• What you will do:
Leave out all pictures. Return exactly the lines from the top of the material through the line containing "SC.camera = cam".
BEGIN The records
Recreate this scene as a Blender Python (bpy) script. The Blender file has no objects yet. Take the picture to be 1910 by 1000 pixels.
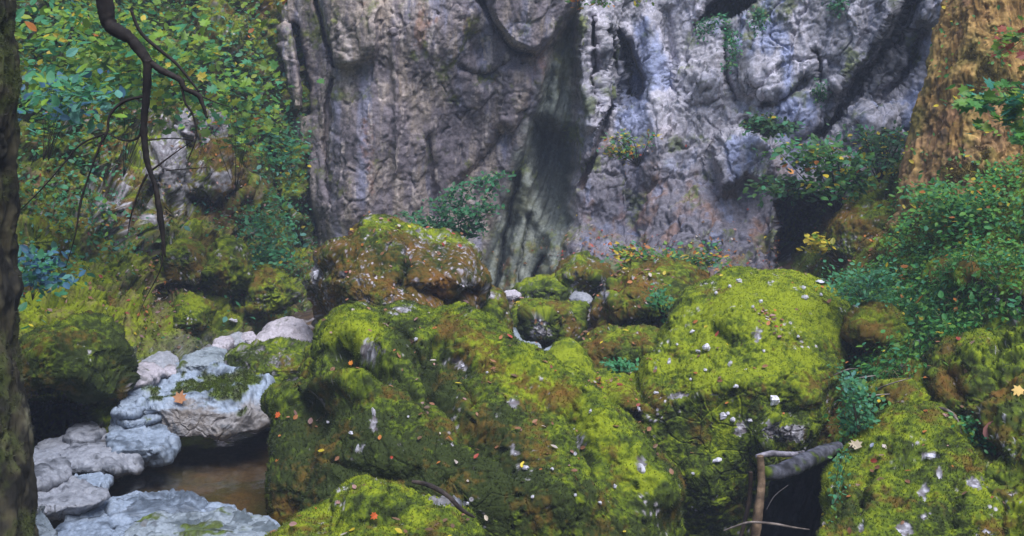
import bpy, math, random
import numpy as np

# ------------------------------------------------------------------ camera, sky, light
SC = bpy.context.scene
COL = SC.collection
H, PITCH, F = 2.6, math.radians(8.2), 2048.0      # camera height (m), tilt, focal length in photo pixels
cam = bpy.data.objects.new('camera', bpy.data.cameras.new('camera'))
COL.objects.link(cam)
cam.location = (0, 0, H)
cam.rotation_euler = (math.radians(90) - PITCH, 0, 0)
cam.data.sensor_width = 36
cam.data.lens = 36 * F / 1910
cam.data.clip_end = 500
SC.camera = cam

SUN_EL, SUN_AZ = math.radians(62), math.radians(152)
world = bpy.data.worlds.new('World'); SC.world = world
world.use_nodes = True
wn = world.node_tree
sky = wn.nodes.new('ShaderNodeTexSky'); sky.sky_type = 'NISHITA'; sky.sun_disc = False
sky.sun_elevation = SUN_EL; sky.sun_rotation = SUN_AZ
wn.links.new(sky.outputs[0], wn.nodes['Background'].inputs[0])
wn.nodes['Background'].inputs[1].default_value = 0.085
sun = bpy.data.objects.new('sun', bpy.data.lights.new('sun', 'SUN'))
COL.objects.link(sun)
sun.data.energy = 1.5; sun.data.angle = math.radians(38); sun.data.color = (.97, 0.98, 1)
# direction of the light source in the sky (azimuth measured like the sky texture: 0 = +Y, clockwise)
sdir = (math.sin(SUN_AZ) * math.cos(SUN_EL), math.cos(SUN_AZ) * math.cos(SUN_EL), math.sin(SUN_EL))
from mathutils import Vector
sun.rotation_euler = Vector(sdir).to_track_quat('Z', 'Y').to_euler()
sun.location = (0, 0, 20)
SC.view_settings.view_transform = 'Standard'; SC.view_settings.look = 'None'
SC.view_settings.gamma = 1; SC.view_settings.exposure = 1.86
SC.cycles.max_bounces = 5; SC.cycles.diffuse_bounces = 3; SC.cycles.transparent_max_bounces = 8
SC.cycles.filter_width = 1.5

# ------------------------------------------------------------------ numpy toolkit
rng = np.random.default_rng(7)
random.seed(7)
PERM = np.random.default_rng(3).permutation(256).astype(np.int64)
PERM = np.concatenate([PERM, PERM, PERM])
_g = np.random.default_rng(5).normal(size=(256, 3)); GRAD = _g / np.linalg.norm(_g, axis=1)[:, None]
OFFS = np.random.default_rng(9).uniform(0, 1, (256, 3))

def noise(p):
    p = np.asarray(p, float); i = np.floor(p).astype(np.int64); f = p - i; i &= 255
    u = f * f * f * (f * (f * 6 - 15) + 10)
    out = np.zeros(p.shape[:-1])
    for dx in (0, 1):
        wx = u[..., 0] if dx else 1 - u[..., 0]
        a = PERM[(i[..., 0] + dx) & 255]
        for dy in (0, 1):
            wy = u[..., 1] if dy else 1 - u[..., 1]
            b = PERM[a + ((i[..., 1] + dy) & 255)]
            for dz in (0, 1):
                wz = u[..., 2] if dz else 1 - u[..., 2]
                g = GRAD[PERM[b + ((i[..., 2] + dz) & 255)]]
                d = g[..., 0] * (f[..., 0] - dx) + g[..., 1] * (f[..., 1] - dy) + g[..., 2] * (f[..., 2] - dz)
                out += wx * wy * wz * d
    return out * 1.7

def fbm(p, s, o=4, seed=0, gain=.5, kind=0):
    p = np.asarray(p) * s + seed * 13.37
    t = 0; a = 1; n = 0
    for k in range(o):
        v = noise(p)
        if kind == 1: v = 1 - 2 * np.abs(v)          # ridged
        if kind == 2: v = 2 * np.abs(v) - .6         # billow
        t = t + a * v; n += a; a *= gain; p = p * 2.07 + 3.1
    return t / n

def worley(p, s, seed=0):
    p = np.asarray(p) * s + seed * 7.7
    i = np.floor(p).astype(np.int64); best = np.full(p.shape[:-1], 9.)
    for dx in (-1, 0, 1):
        for dy in (-1, 0, 1):
            for dz in (-1, 0, 1):
                c = i + (dx, dy, dz)
                h = PERM[PERM[PERM[c[..., 0] & 255] + (c[..., 1] & 255)] + (c[..., 2] & 255)]
                best = np.minimum(best, ((c + OFFS[h] - p) ** 2).sum(-1))
    return np.sqrt(best)

TILT = np.random.default_rng(19).normal(0, 1, (256, 4))
def facet(p, s, seed=0, tilt=1.2):
    """broken rock: every cell is a flat face of its own depth and tilt; also the distance to the joints"""
    p = np.asarray(p) * s + seed * 5.3
    i = np.floor(p).astype(np.int64); f1 = np.full(p.shape[:-1], 9.); f2 = f1.copy(); v = np.zeros(p.shape[:-1])
    for dx in (-1, 0, 1):
        for dy in (-1, 0, 1):
            for dz in (-1, 0, 1):
                c = i + (dx, dy, dz)
                h = PERM[PERM[PERM[c[..., 0] & 255] + (c[..., 1] & 255)] + (c[..., 2] & 255)]
                q = c + OFFS[h] - p; d = (q ** 2).sum(-1); near = d < f1
                f2 = np.where(near, f1, np.minimum(f2, d))
                t = TILT[h]; v = np.where(near, t[..., 3] * .6 + tilt * (q * t[..., :3]).sum(-1), v)
                f1 = np.where(near, d, f1)
    return v, np.sqrt(f2) - np.sqrt(f1)
def sst(a, b, x):
    t = np.clip((x - a) / (b - a), 0, 1); return t * t * (3 - 2 * t)
def mix(a, b, t):
    return a + (np.asarray(b) - a) * np.asarray(t)[..., None]

CP, SP = math.cos(PITCH), math.sin(PITCH)
def P(px, py, Y):
    """world point seen at photo pixel (px, py) at distance Y along +Y"""
    px = np.asarray(px, float); py = np.asarray(py, float); Y = np.asarray(Y, float)
    a = (px - 955) / F; b = (500 - py) / F
    dy = CP + b * SP; dz = -SP + b * CP
    t = Y / dy
    return np.stack(np.broadcast_arrays(a * t, Y, H + dz * t), -1)
def proj(w):
    w = np.asarray(w) - (0, 0, H)
    d = w[..., 1] * CP - w[..., 2] * SP; u = w[..., 1] * SP + w[..., 2] * CP
    d = np.where(np.abs(d) < 1e-3, 1e-3, d)
    return 955 + F * w[..., 0] / d, 500 - F * u / d

def segdist(x, y, pts):
    best = np.full(x.shape, 1e9)
    for (x0, y0), (x1, y1) in zip(pts[:-1], pts[1:]):
        dx, dy = x1 - x0, y1 - y0
        t = np.clip(((x - x0) * dx + (y - y0) * dy) / (dx * dx + dy * dy + 1e-9), 0, 1)
        best = np.minimum(best, (x - x0 - t * dx) ** 2 + (y - y0 - t * dy) ** 2)
    return np.sqrt(best)
def inside(x, y, poly):
    c = np.zeros(x.shape, bool)
    for (x0, y0), (x1, y1) in zip(poly, poly[1:] + poly[:1]):
        if y0 == y1: continue
        c ^= ((y0 > y) != (y1 > y)) & (x < (x1 - x0) * (y - y0) / (y1 - y0) + x0)
    return c
def polym(x, y, poly, soft):
    d = segdist(x, y, poly + poly[:1]); d = np.where(inside(x, y, poly), d, -d)
    return sst(-soft, soft, d)
def feat(x, y, fs):
    s = np.zeros(x.shape)
    for f in fs:
        if f[0] == 'l': s += f[3] * np.exp(-(segdist(x, y, f[1]) / f[2]) ** 2)
        elif f[0] == 'b': s += f[5] * np.exp(-((x - f[1]) / f[3]) ** 2 - ((y - f[2]) / f[4]) ** 2)
        elif f[0] == 'p': s += f[3] * polym(x, y, f[1], f[2])
    return s
def wob(x, y, amt, sc, seed=0):
    """wobble of outline coordinates so that traced edges turn irregular"""
    q = np.stack([x / sc, y / sc, np.zeros_like(x) + seed], -1)
    return x + amt * fbm(q, 1, 3, seed), y + amt * fbm(q, 1, 3, seed + 5)

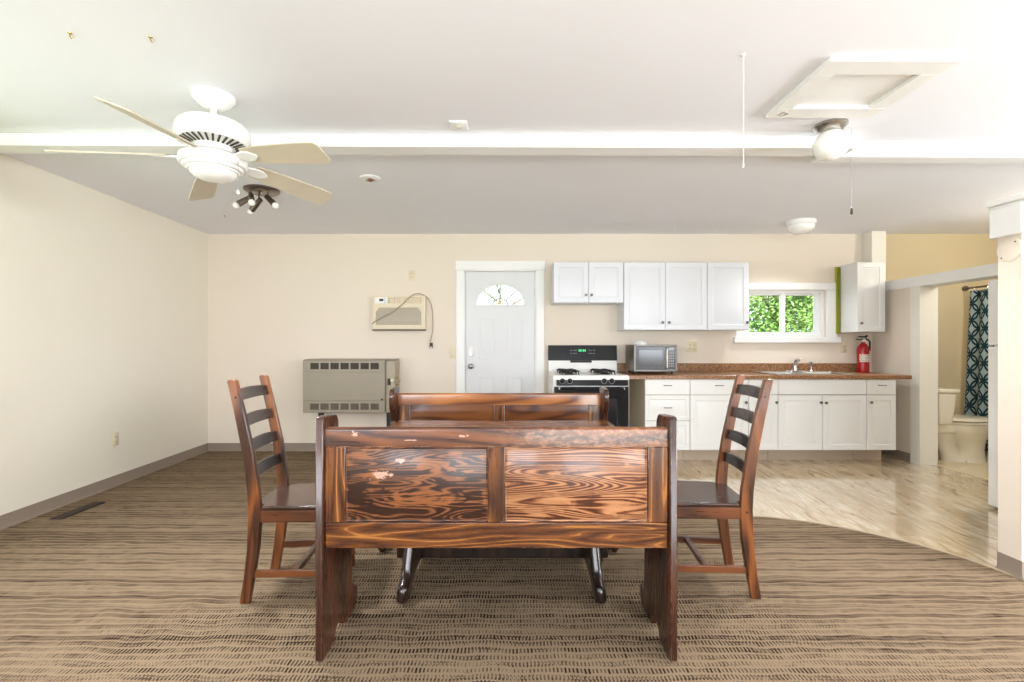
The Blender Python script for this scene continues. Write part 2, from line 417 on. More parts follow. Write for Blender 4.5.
END The records
• Result:
Recreate this scene as a Blender Python (bpy) script. The Blender file has no objects yet. Take the picture to be 1910 by 1000 pixels.
import bpy, math, random
import numpy as np

# ------------------------------------------------------------------ camera, sky, light
SC = bpy.context.scene
COL = SC.collection
H, PITCH, F = 2.6, math.radians(8.2), 2048.0      # camera height (m), tilt, focal length in photo pixels
cam = bpy.data.objects.new('camera', bpy.data.cameras.new('camera'))
COL.objects.link(cam)
cam.location = (0, 0, H)
cam.rotation_euler = (math.radians(90) - PITCH, 0, 0)
cam.data.sensor_width = 36
cam.data.lens = 36 * F / 1910
cam.data.clip_end = 500
SC.camera = cam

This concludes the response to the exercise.